Mein Name ist Esther Anne Donkor, und ich wurde 1985 als Tochter eines Ghanaers und einer Deutschen in Köln geboren. Als Arbeiterkind glaube ich, dass meine Eltern immer große Erwartungen in mich gesetzt haben. Lange war ich davon überzeugt, dass ich diese herbe enttäuscht haben muss. Ich erinnere mich noch gut daran, wie mein Vater im Wohnzimmer eine Tafel aufstellte, um meiner Schwester und mir neben der Schule noch etwas beizubringen.

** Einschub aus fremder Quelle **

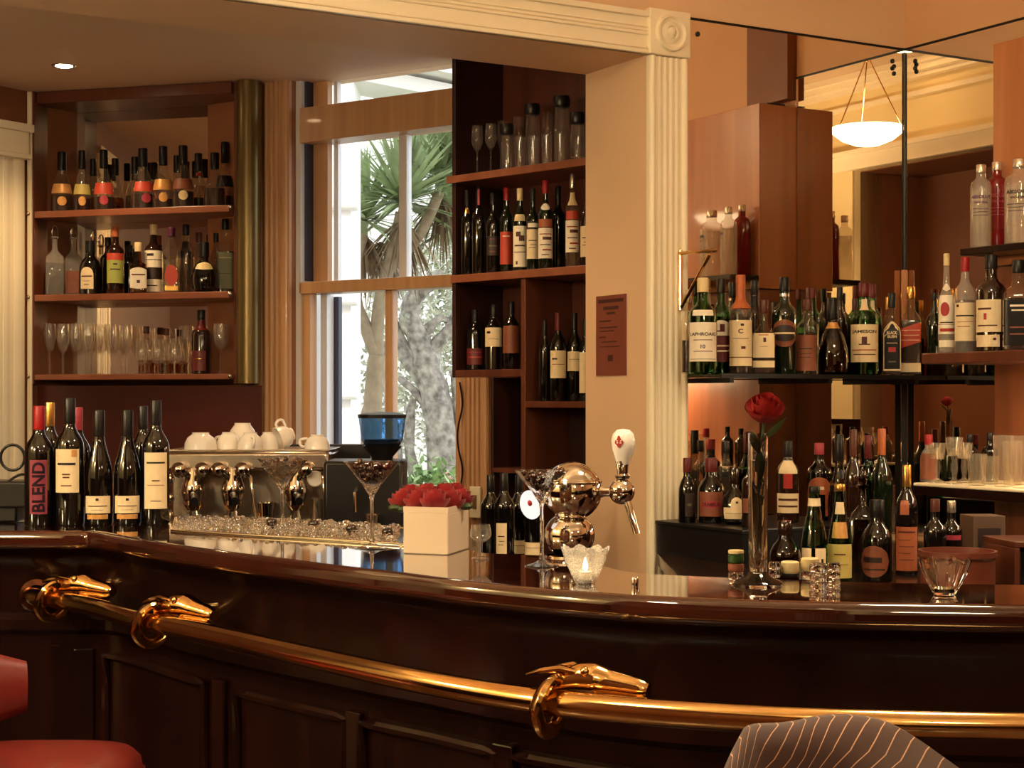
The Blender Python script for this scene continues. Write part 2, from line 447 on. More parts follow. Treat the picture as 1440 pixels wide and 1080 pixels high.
# window casing boards
g = G(); flutes(g, qp(qx(361)), qp(qL), 0, AZ, 0.018, [(0.12, 0.11, 0.01), (0.36, 0.06, 0.012), (0.52, 0.05, 0.012), (0.66, 0.05, 0.012), (0.88, 0.1, 0.014)])
struct('trim_8', g, CASEWOOD, angle=25)
g = G(); flutes(g, qp(qR), qp(qx(690)), 0, AZ, 0.018, [(0.12, 0.1, 0.012), (0.34, 0.05, 0.012), (0.5, 0.05, 0.012), (0.66, 0.05, 0.012), (0.88, 0.1, 0.01)])
struct('trim_9', g, CASEWOOD, angle=25)

# the sash window
WHITEW = paint('white_window_paint', srgb(226, 226, 228), 0.4, var=0.02)
BLUEW = paint('blue_grey_window_paint', srgb(52, 58, 84), 0.4, var=0.04)
zT1 = EYE + (HY - 147.5) / F * 7.5; zT0 = EYE + (HY - 197) / F * 7.5
zM1 = EYE + (HY - 396.5) / F * 7.57; zM0 = zM1 - 0.055
g = G()                                                   # jambs, transom and sill
g.seg(qp(qL), qp(qx(416.5)), SILL, AZ, 0.03, 0.2); g.seg(qp(qR - 0.02), qp(qR), SILL, AZ, 0.03, 0.2)
win = struct('window_1', g, WHITEW, smooth=False)
def wpart(name, pieces, mat, bev=0.003):
    g = G()
    for x0, x1, z0, z1, o0, o1 in pieces: g.seg(qp(x0), qp(x1), z0, z1, o0, o1)
    o = obj(name, g, mat, parent=win, smooth=False, bevel=bev); o['kind'] = 'structure'; return o
q1, q2, q3, q4 = qx(417), qx(441), qR - 0.02, qR - 0.07
wpart('transom', [(q1, q3, zT0, zT1, 0.02, 0.16)], CASEWOOD)
wpart('upper_sash', [(qx(420.5), q2, zM0, AZ, 0.10, 0.135), (q4, q3, zM0, AZ, 0.10, 0.135)], CASEWOOD)
wpart('parting_bead', [(qx(416.5), qx(420), zM1 + 0.01, AZ, 0.06, 0.16)], BLUEW, 0)
wpart('meeting_rail', [(qx(414), q3, zM0, zM1, 0.03, 0.14)], CASEWOOD)
wpart('lower_sash', [(qx(414), qx(428), SILL, zM0, 0.04, 0.09), (q4, q3, SILL, zM0, 0.04, 0.09), (q1, q3, SILL, SILL + 0.08, 0.04, 0.09)], CASEWOOD)
wpart('storm_frame', [(qx(429), qx(438), SILL, zM0, 0.11, 0.16), (qx(441), qx(447), zM1, zT0, 0.145, 0.17), (qx(441), qx(446), zT1, AZ, 0.145, 0.17)], WHITEW, 0)
wpart('storm_bead', [(qx(434), qx(444), SILL, zM0 - 0.01, 0.165, 0.19)], BLUEW, 0)
qm = qx(547); wpart('upper_muntin', [(qm - 0.022, qm + 0.022, zM1, zT0, 0.10, 0.14)], WHITEW)
qm = qx(537); wpart('lower_muntin', [(qm - 0.022, qm + 0.022, SILL, zM0, 0.05, 0.09)], CASEWOOD)
wpart('window_sill', [(qL - 0.05, qR + 0.05, SILL - 0.03, SILL, -0.05, 0.24)], CASEWOOD)
wpart('pane', [(q1, q3, SILL, zM0, 0.066, 0.070)], PANE, 0)
wpart('pane', [(q1, q3, zM1, zT0, 0.117, 0.121)], PANE, 0)
wpart('pane', [(q1, q3, zT1, AZ, 0.117, 0.121)], PANE, 0)

# the two corner mirrors
MZ = 2.742
g = G(); g.seg(ab(aK + 0.006, 0), ab(-0.0005, 0), 0.92, MZ, -0.006, -0.0005)
mw = obj('wall_mirror', g, MIRROR, smooth=False); tag(mw, 'large frameless mirror beside the fluted pillar, behind the whisky shelf', 'mirror', 'corner wall mirrors')
g = G(); g.seg(CR + W * 0.0065, CR + W * 0.626, 0.92, MZ, -0.006, -0.0005)
mr = obj('wall_mirror', g, MIRROR, smooth=False); tag(mr, 'narrower frameless mirror between the dark corner joint and the tall cabinet', 'mirror', 'corner wall mirrors')
def clip(parent, p, z, ang):
    g = G(); M = Matrix.Translation((p.x, p.y, z)) @ Matrix.Rotation(ang, 4, 'Z') @ Matrix.Rotation(PI / 2, 4, 'X')
    g.lathe([(0.009, 0.0), (0.009, 0.003), (0.006, 0.005), (0, 0.006)], 12, M); obj('mirror_clip', g, BLACKM, parent)
p = online(981, CR + W * 0.006, U)[0]; clip(mw, p, EYE + (HY - 48) / F * p.y, ANG_U)
for yy in (86, 96):
    p = online(1255, CR + W * 0.006, U)[0]; clip(mw, p, EYE + (HY - yy) / F * p.y, ANG_U)
    p = online(1287, CR - U * 0.006, W)[0]; clip(mr, p, EYE + (HY - yy) / F * p.y, ANG_U - PI / 2)
g = G(); pp = CR - U * 0.023 + W * 0.023
g.box((pp.x, pp.y, 1.2), (0.021, 0.021, 0.594), ANG_U + PI / 4)
post = thing('corner_post', 'black upright post in the corner between the two mirrors', 'post', (0, 0, 0))
obj('lower_post', g, BLACKM, post, smooth=False)
pp = CR - U * 0.024 + W * 0.024
g = G(); g.box((pp.x, pp.y, 1.715), (0.022, 0.022, 0.395), ANG_U + PI / 4)
obj('upper_post', g, ORANGEWOOD, post, smooth=False, bevel=0.003)
pj = CR - U * 0.0105 + W * 0.0105
g = G(); g.box((pj.x, pj.y, 2.325), (0.006, 0.006, 0.82), ANG_U + PI / 4); obj('corner_joint', g, BLACKM, post, smooth=False)
g = G(); g.seg(ab(aK + 0.006, 0), ab(-0.0005, 0), MZ + 0.001, MZ + 0.009, -0.008, -0.0005); obj('top_channel', g, BLACKM, mw, smooth=False)
g = G(); g.seg(CR + W * 0.0085, CR + W * 0.626, MZ + 0.001, MZ + 0.009, -0.008, -0.0005); obj('top_channel', g, BLACKM, mr, smooth=False)
g = G(); g.seg(CR + W * 0.6262, CR + W * 0.629, 2.63, MZ + 0.009, -0.012, -0.0005); obj('end_channel', g, CHROME, mr, smooth=False)
g = G(); g.seg(CR + W * 0.635, CR + W * 0.90, 2.66, CZ, -0.05, -0.0005); struct('trim_10', g, BROWNWALL, smooth=False)

# lamps
bowlm = glow('glowing_glass_bowl', LAMP_COL, LAMP)
def pendant(a, b, zb, label):
    p = ab(a, b)
    r = thing('pendant_lamp', label, 'lamp', (p.x, p.y, 0), 0, 'bowl pendant lamps')
    g = G(); R = 0.205
    g.lathe([(0, zb - 0.085), (R * 0.35, zb - 0.078), (R * 0.7, zb - 0.05), (R * 0.93, zb - 0.012), (R, zb + 0.012), (R * 0.98, zb + 0.018), (R * 0.9, zb - 0.0), (R * 0.6, zb - 0.03), (0, zb - 0.05)], 40)
    obj('glass_bowl', g, bowlm, r)
    for k in range(3):
        an = 2 * PI * k / 3 + 0.5
        g = G(); g.tube([(R * 0.96 * math.cos(an), R * 0.96 * math.sin(an), zb + 0.015), (0.012 * math.cos(an), 0.012 * math.sin(an), zb + 0.40)], 0.0035, 6)
        obj('hanging_cord', g, BRASS, r)
    g = G(); g.tube([(0, 0, zb + 0.39), (0, 0, CZ)], 0.007, 8); obj('rod', g, BRASS, r)
    g = G(); g.lathe([(0.06, CZ), (0.055, CZ - 0.02), (0.02, CZ - 0.035), (0, CZ - 0.035)][::-1], 20); obj('ceiling_rose', g, BRASS, r)
    return r
pendant(-1.926, 2.306, 2.93, 'bowl pendant lamp hanging over the middle of the bar, reflected in the corner')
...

Immer wenn er zum Unterricht aufrief, stellten sich mir die Nackenhaare auf, und ich bettelte meine Freundinnen an, mich bei ihnen übernachten zu lassen, nur um dieser Tortur zu entgehen. Wirklich, ich habe es gehasst. Meine Mama war in dieser Hinsicht lockerer. Sie vertraute darauf, dass aus mir etwas Vernünftiges wird, ich die Schule schon packe und mal viel Geld verdienen würde. „Das gebt ihr mir eines Tages zurück!“, sagte sie oft zu mir und meiner Schwester, wenn sie uns etwas finanzierte: neue Klamotten, den Führerschein, Studiengebühren. Und immer hatte ich ein schlechtes Gewissen, wenn Mama sich am frühen Abend wieder zu ihrer Schicht ins Restaurant aufmachte, wo sie von Tisch zu Tisch rannte, um Gäste zu bedienen, bis sie irgendwann anfing zu humpeln. Oder wenn mein Vater in aller Herrgottsfrühe aufstand, in der Küche erstmal eine rauchte, sich sein Butterbrot schmierte und zur Arbeit fuhr, während ich noch im Bett lag, weil die Schule erst um acht begann. Dieses leise Schuldgefühl ist bis heute nicht ganz verschwunden.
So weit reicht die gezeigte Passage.